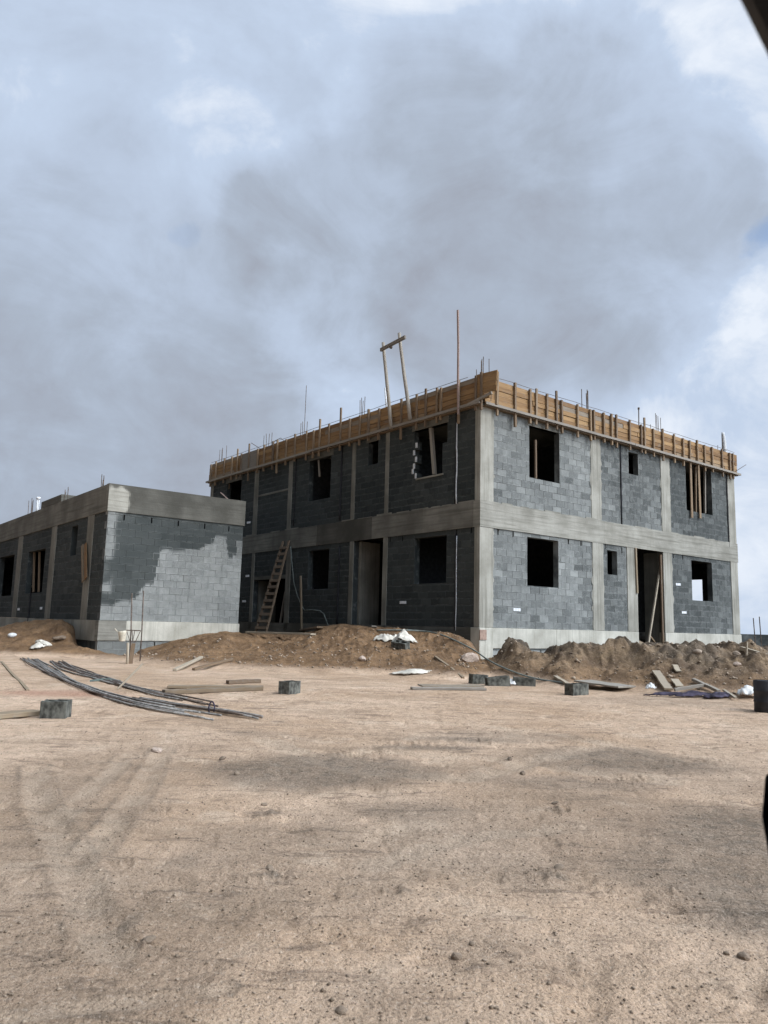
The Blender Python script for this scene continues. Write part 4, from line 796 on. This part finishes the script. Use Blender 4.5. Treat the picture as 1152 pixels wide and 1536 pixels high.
m.tube([c + [-hw, 0, zt], c + [hw, 0, zt]], .013, 5); m.tube([c + [-.07, .0, 0], c + [.07, .0, 0]], .012, 5); m.tube([c + [0, .1, zt], c + [0, -.1, zt]], .009, 5); m.tube([c + [0, -.1, zt], c + [0, 0, 0]], .009, 5); m.tube([c + [0, .1, zt], c + [0, 0, 0]], .009, 5)
tag(m.build('wire_cage', M['rebar'], None, origin=tuple(c)), 'small tapering wire cage fixed on the left tall rod', 'cage')
d = ray(183.5, 962); c = CAM + d / d[1] * 18.4; m = MB(); m.tube([c, c + [0, 0, .02], c + [-.015, 0, .2], c + [-.02, 0, .24]], [.065, .07, .095, .1], 14); m.tube([c + [-.12, 0, .22], c + [-.16, 0, .25], c + [-.2, 0, .29]], .012, 6)
tag(m.build('bucket', M['bucket'], None, origin=tuple(c), smooth=True), 'cream bucket hanging beside the wire cage', 'bucket')
# crumpled sacks
def crumple(name, label, cat, px, py, sx, sy, h, mat, seed, rz=0., group=None, lift=.0):
    p = on_ground(px, py); n = 26; g = np.linspace(-1, 1, n); X, Y = np.meshgrid(g, g, indexing='ij'); rr = np.sqrt(X ** 2 + Y ** 2) + .28 * fbm(X * 1.6 + seed, Y * 1.6, 3, seed)
    keep = rr < .95; c, s_ = math.cos(rz), math.sin(rz); wx = (X * c * sx - Y * s_ * sy) + p[0]; wy = (X * s_ * sx + Y * c * sy) + p[1]
    z = terrain(wx, wy) + lift + .012 + h * np.clip(1 - rr, 0, 1) ** .5 * (.45 + .9 * ridged(X * 2.2 + seed, Y * 2.2, 3, seed + 3) * .5 + .4 * vnoise(X * 3 + 9, Y * 3, seed))
    m = MB()
    for i in range(n - 1):
        for j in range(n - 1):
            if keep[i, j] and keep[i + 1, j] and keep[i, j + 1] and keep[i + 1, j + 1]:
                m.quad([(wx[a, b_], wy[a, b_], z[a, b_]) for a, b_ in ((i, j), (i + 1, j), (i + 1, j + 1), (i, j + 1))], .5)
    o = m.build(name, M[mat], None, origin=tuple(p)); me = o.data
    so = o.modifiers.new('weld', 'WELD'); so.merge_threshold = .001; sd = o.modifiers.new('thick', 'SOLIDIFY'); sd.thickness = .012; me.shade_smooth()
    return tag(o, label, cat, group)
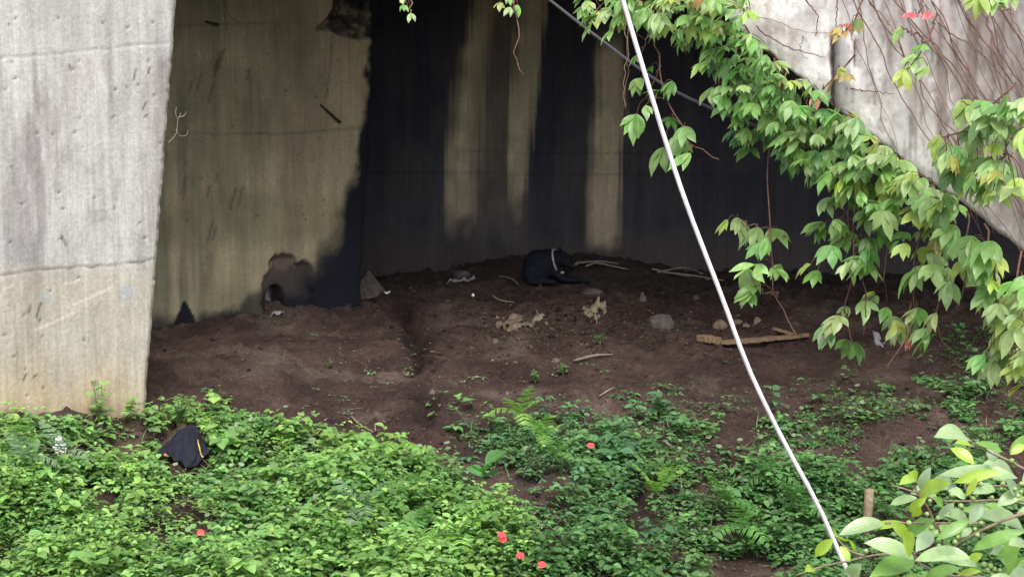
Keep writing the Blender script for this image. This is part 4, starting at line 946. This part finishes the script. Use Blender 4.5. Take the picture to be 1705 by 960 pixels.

> [INSTRUCTIONS FOR THE TASK]:
Set down all the data again exactly as above, pictures excluded.

> [RESULT BELOW]:
The Blender Python script for this scene continues. Write part 4, from line 796 on. This part finishes the script. Use Blender 4.5. Treat the picture as 1152 pixels wide and 1536 pixels high.
m.tube([c + [-hw, 0, zt], c + [hw, 0, zt]], .013, 5); m.tube([c + [-.07, .0, 0], c + [.07, .0, 0]], .012, 5); m.tube([c + [0, .1, zt], c + [0, -.1, zt]], .009, 5); m.tube([c + [0, -.1, zt], c + [0, 0, 0]], .009, 5); m.tube([c + [0, .1, zt], c + [0, 0, 0]], .009, 5)
tag(m.build('wire_cage', M['rebar'], None, origin=tuple(c)), 'small tapering wire cage fixed on the left tall rod', 'cage')
d = ray(183.5, 962); c = CAM + d / d[1] * 18.4; m = MB(); m.tube([c, c + [0, 0, .02], c + [-.015, 0, .2], c + [-.02, 0, .24]], [.065, .07, .095, .1], 14); m.tube([c + [-.12, 0, .22], c + [-.16, 0, .25], c + [-.2, 0, .29]], .012, 6)
tag(m.build('bucket', M['bucket'], None, origin=tuple(c), smooth=True), 'cream bucket hanging beside the wire cage', 'bucket')
# crumpled sacks
def crumple(name, label, cat, px, py, sx, sy, h, mat, seed, rz=0., group=None, lift=.0):
    p = on_ground(px, py); n = 26; g = np.linspace(-1, 1, n); X, Y = np.meshgrid(g, g, indexing='ij'); rr = np.sqrt(X ** 2 + Y ** 2) + .28 * fbm(X * 1.6 + seed, Y * 1.6, 3, seed)
    keep = rr < .95; c, s_ = math.cos(rz), math.sin(rz); wx = (X * c * sx - Y * s_ * sy) + p[0]; wy = (X * s_ * sx + Y * c * sy) + p[1]
    z = terrain(wx, wy) + lift + .012 + h * np.clip(1 - rr, 0, 1) ** .5 * (.45 + .9 * ridged(X * 2.2 + seed, Y * 2.2, 3, seed + 3) * .5 + .4 * vnoise(X * 3 + 9, Y * 3, seed))
    m = MB()
    for i in range(n - 1):
        for j in range(n - 1):
            if keep[i, j] and keep[i + 1, j] and keep[i, j + 1] and keep[i + 1, j + 1]:
                m.quad([(wx[a, b_], wy[a, b_], z[a, b_]) for a, b_ in ((i, j), (i + 1, j), (i + 1, j + 1), (i, j + 1))], .5)
    o = m.build(name, M[mat], None, origin=tuple(p)); me = o.data
    so = o.modifiers.new('weld', 'WELD'); so.merge_threshold = .001; sd = o.modifiers.new('thick', 'SOLIDIFY'); sd.thickness = .012; me.shade_smooth()
    return tag(o, label, cat, group)
Keep writing the Blender script for this image. This is part 4, starting at line 946. This part finishes the script. Use Blender 4.5. Take the picture to be 1705 by 960 pixels.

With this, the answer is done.